July 20, 2010

Lessons In Law



Most people assume all "laws" are the same.

They are not.

Put aside 10 minutes and watch this video.

If it grabs your interest you may want to watch the film this was taken from.

It is called Kymatica.

CR.

3 comments:

opsimath said...

It certainly grabbed my interest, Cap'n. Thank you for the link.

Anonymous said...

Great video Captain. It's really everything John Harris speaks about tied up into 10 mins. It's a must for everyone to see. I may put it up on my blog also to get the word around.

richard said...

Very interesting. I was listening to a podcast recently which was similar in it's content. Firstly, the guy said that the entire populace was declared dead after the Black Death, and courts therefore don't deal with living people but "persons" and they can be treated as salvage, ie. warehoused (in prison). His take on the matter was to announce in court that you are a living human being (using the words "the flesh lives, the blood flows") and then respectfully request remedy. As you have seen, captain, when Freemen are in court the judge often leaves then returns. This (says the guy in the podcast) is to re-establish juristiction - but this time under Admiralty law, since by declaring you are alive, you have removed yourself from his juristiction under civil law.
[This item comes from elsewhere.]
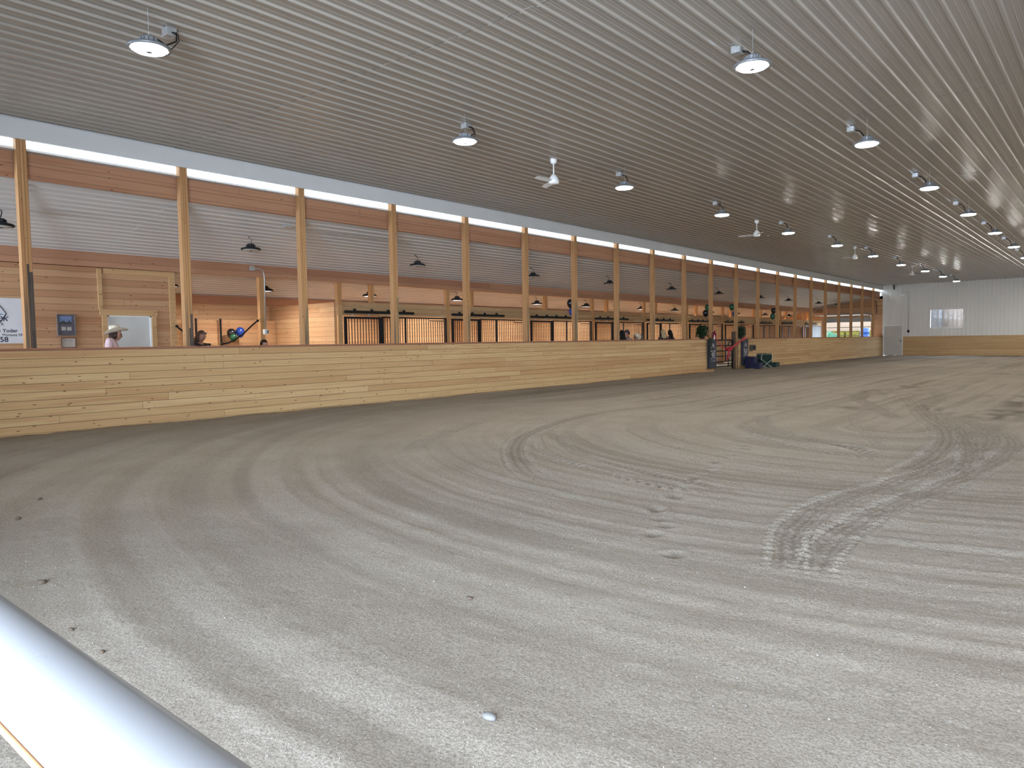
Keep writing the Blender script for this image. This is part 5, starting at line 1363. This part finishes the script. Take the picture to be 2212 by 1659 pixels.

You then (says the guy) ask not for remedy, but for "cure and maintenance" after again declaring that you are a living human being. In his capacity as Captain, the judge must provide cure and maintenance to a mariner who applies for it. The judge then leaves court again, but when he returns he is operating on behalf of Canon law, the court is no longer civil or even maritime, but ecclesastical. (The podcaster describes how the term Bar derives from ecclesiastical units of measurement etc etc) You declare again that you are a living human being and NOW also Sovereign, under God; you again ask for remedy. The court cannot act against a living Sovereign human, and the case is then thrown out. If a judge acts against a Sovereign human he is in breach of his oath, and can no longer practice law.
That was the gist of the podcast, but I can't find it at the moment, and have no idea how accurate it is.